Divina, who belongs to one of the city’s oldest families and whose
father was one of the city’s fearless heroes during the liberation
of Naga from the clutches of the superior Japanese Imperial Army
is so concerned about the preservation of Bicol culture and
history.
In her latest email to me, she said she’s on some spadework on her
desire to contribute to the preservation of our city’s cultural
heritage. She assured me she would help out the James O’Brien
Library at the Ateneo de Naga University where her friend, local
historian Danny Gerona is the Director of the Institute of Bicol
History and Culture.
She further informed me that she has been collecting old photos of
the first few families in Naga that date back to the Spanish
times. Rich collections and archival pieces serve as link to
Naga’s, and by extension, to Bicol’s glorious past.
“My cousins (from the Valenciano-Abella family ) own one of those
rare original paintings of my lolo’s sister married to Abella and
(I’m) trying to convince them to display a piece of Naga’s old
history, “ she wrote.
A highly intelligent woman about four years my junior, Divina is
happily married to a Jewish-American economic analyst whose
remarkable sense of history has, I believe, further deepened his
charming Bicolana housewife’s historical sensitivity.
Like Divina, I wish to enjoin our fellowmen to build upon the
achievements of our nation’s history, and to honor those who had
sacrificed in its cause.
And let it be reiterated that to honor the past helps us honor the
present.
* * *
One word that we can’t associate with politicians is the word
“sincere”, as in “Sincerely Yours”. The word “sincere” came from
the Spanish word “cera”, as in the English word “ceramics”.

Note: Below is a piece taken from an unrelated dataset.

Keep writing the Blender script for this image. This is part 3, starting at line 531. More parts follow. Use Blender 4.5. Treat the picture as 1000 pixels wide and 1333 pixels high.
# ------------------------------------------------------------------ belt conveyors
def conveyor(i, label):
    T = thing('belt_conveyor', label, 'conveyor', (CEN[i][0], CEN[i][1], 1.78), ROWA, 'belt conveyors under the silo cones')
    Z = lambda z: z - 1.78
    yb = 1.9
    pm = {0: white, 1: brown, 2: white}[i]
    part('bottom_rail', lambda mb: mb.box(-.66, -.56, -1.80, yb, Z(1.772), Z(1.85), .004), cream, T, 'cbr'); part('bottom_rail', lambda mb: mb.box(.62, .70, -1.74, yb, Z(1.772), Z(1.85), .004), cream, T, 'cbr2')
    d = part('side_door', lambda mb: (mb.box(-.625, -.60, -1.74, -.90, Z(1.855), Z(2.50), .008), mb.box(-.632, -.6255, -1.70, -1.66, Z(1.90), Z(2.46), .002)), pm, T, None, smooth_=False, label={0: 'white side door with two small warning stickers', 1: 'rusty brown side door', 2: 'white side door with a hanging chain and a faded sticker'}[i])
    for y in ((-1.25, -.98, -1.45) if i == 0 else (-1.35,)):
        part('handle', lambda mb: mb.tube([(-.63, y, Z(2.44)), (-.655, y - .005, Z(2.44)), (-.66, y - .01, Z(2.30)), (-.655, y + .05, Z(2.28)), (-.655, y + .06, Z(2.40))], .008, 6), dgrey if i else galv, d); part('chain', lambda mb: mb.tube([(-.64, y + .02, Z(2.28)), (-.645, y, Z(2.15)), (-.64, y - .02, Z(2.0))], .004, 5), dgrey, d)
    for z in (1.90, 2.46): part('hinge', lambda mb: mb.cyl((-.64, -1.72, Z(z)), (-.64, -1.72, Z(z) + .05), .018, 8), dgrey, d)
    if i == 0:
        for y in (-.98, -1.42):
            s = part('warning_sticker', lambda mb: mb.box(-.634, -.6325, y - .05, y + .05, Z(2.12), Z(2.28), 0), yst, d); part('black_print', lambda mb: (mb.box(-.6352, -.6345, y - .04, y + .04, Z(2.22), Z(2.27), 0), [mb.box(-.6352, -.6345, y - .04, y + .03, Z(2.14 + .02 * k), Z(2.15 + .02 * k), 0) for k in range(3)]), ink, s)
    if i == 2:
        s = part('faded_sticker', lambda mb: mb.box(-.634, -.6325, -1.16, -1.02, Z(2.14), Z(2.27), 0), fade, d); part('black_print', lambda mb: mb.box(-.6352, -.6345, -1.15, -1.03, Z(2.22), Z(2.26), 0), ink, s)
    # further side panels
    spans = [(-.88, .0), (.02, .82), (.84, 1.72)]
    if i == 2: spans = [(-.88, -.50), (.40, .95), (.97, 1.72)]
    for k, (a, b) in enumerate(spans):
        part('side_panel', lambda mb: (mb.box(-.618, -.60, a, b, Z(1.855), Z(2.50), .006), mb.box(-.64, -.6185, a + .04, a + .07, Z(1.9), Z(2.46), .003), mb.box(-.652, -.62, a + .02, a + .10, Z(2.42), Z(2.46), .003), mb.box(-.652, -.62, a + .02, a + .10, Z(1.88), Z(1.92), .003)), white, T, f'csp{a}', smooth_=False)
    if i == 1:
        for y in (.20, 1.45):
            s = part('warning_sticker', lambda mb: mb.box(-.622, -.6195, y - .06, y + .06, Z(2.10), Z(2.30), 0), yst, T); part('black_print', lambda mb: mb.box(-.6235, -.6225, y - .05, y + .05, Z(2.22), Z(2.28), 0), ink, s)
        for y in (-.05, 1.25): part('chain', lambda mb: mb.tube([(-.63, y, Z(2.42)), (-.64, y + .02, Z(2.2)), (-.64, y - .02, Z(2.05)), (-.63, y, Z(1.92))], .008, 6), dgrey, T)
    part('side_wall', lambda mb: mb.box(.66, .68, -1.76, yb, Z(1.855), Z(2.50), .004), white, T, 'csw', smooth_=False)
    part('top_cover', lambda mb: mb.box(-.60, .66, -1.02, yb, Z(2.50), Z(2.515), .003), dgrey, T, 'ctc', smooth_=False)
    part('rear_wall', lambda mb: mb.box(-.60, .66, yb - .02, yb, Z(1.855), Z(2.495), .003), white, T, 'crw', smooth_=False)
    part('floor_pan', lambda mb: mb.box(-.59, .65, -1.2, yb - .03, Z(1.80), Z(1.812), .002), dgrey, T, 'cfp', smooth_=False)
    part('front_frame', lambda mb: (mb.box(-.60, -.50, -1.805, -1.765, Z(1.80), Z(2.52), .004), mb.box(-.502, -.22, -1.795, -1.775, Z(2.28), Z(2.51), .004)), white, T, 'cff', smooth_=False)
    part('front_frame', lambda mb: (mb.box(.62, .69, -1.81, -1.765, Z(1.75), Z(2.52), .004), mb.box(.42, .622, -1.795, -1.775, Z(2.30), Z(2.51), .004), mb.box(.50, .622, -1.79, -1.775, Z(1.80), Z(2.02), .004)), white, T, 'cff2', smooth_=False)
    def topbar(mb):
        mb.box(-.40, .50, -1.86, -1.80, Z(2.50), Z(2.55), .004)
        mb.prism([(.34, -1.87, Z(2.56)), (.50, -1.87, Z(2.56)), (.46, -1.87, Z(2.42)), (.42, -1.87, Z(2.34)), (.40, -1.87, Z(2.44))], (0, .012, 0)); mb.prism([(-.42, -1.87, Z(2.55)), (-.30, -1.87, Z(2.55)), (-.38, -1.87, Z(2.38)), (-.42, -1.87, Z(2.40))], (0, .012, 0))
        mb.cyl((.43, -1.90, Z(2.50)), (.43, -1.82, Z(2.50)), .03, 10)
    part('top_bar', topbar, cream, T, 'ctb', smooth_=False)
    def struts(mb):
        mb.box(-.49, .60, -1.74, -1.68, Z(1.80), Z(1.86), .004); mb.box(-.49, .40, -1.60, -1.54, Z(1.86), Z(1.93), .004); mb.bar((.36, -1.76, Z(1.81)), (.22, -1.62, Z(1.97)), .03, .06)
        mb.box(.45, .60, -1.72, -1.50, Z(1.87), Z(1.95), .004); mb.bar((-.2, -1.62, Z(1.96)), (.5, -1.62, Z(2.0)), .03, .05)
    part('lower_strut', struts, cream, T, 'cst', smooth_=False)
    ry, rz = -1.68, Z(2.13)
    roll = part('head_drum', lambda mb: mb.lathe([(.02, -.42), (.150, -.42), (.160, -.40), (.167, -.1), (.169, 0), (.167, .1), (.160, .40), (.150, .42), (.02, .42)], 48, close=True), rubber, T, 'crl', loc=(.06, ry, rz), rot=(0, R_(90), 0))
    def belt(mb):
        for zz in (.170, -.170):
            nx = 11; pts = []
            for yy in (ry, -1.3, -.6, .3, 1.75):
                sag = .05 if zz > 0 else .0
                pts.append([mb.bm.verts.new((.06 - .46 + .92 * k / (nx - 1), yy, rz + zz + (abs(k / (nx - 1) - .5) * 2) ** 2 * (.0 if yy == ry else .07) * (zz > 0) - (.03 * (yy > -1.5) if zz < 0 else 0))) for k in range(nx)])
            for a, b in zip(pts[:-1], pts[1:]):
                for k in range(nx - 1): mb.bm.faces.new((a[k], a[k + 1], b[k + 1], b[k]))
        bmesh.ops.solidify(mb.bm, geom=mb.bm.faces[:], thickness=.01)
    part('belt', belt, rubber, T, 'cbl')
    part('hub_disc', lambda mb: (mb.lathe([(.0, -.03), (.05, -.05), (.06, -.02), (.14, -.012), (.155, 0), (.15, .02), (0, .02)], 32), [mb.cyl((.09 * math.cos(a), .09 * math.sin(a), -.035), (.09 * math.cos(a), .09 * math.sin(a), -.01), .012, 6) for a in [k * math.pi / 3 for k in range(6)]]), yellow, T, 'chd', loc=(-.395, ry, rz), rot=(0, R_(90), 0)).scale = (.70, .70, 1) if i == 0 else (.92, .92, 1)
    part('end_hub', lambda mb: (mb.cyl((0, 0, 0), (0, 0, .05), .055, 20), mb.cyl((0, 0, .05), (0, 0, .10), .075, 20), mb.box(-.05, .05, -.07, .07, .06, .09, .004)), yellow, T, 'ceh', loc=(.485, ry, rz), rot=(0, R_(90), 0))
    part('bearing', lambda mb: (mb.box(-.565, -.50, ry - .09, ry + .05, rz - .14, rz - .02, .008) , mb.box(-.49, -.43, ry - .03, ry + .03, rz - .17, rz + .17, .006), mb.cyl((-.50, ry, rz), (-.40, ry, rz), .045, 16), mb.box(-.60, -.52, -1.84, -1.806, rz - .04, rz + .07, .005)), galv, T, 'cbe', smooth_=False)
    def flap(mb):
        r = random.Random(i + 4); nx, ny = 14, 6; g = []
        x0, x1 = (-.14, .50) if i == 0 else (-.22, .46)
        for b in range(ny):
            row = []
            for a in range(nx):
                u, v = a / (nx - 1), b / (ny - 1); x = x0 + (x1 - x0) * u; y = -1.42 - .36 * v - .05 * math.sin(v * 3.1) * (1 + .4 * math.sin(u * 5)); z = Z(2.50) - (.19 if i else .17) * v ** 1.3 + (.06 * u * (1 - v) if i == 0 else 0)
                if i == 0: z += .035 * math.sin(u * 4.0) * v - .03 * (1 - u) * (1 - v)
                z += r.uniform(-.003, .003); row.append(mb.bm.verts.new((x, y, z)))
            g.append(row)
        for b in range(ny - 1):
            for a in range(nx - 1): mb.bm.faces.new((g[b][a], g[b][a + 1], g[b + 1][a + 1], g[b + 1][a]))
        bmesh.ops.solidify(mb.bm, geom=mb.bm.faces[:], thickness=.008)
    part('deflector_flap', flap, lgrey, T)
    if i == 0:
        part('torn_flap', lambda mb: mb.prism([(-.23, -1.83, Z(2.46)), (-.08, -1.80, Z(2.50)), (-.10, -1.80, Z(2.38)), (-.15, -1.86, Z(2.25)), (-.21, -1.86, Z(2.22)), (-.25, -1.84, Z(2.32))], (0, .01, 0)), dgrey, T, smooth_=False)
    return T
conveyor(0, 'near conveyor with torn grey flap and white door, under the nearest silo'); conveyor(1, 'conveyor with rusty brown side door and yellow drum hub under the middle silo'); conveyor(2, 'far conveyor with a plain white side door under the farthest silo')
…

A character of Dan Brown, author of the phenomenal best-seller
“The Da Vince Code”, in his newest novel, Digital Fortress,
explained that during the Renaissance, Spanish sculptors who made
mistakes while carving expensive marble often patched their flaws
with cera – “wax.” A statue that had no flaws and required
no patching was hailed as “escultura sin cera” or “sculpture
without wax”. Thus, sin cera came to evolve in the English
language as without flaw — honest or true. So when a friend ends
his/her letter with the phrase “without wax” before scribing
his/her name, you know what he/she exactly means. You will find
some romantic fling with the word if you read Dan Brown’s latest
paperback which tells of a lady cryptographer who was trying to
break a mysterious code to save the world’s most expensive
intelligence reconnaissance machine. If you are cyber-savvy and go
for non-stop thriller, you will enjoy reading Brown’s latest book.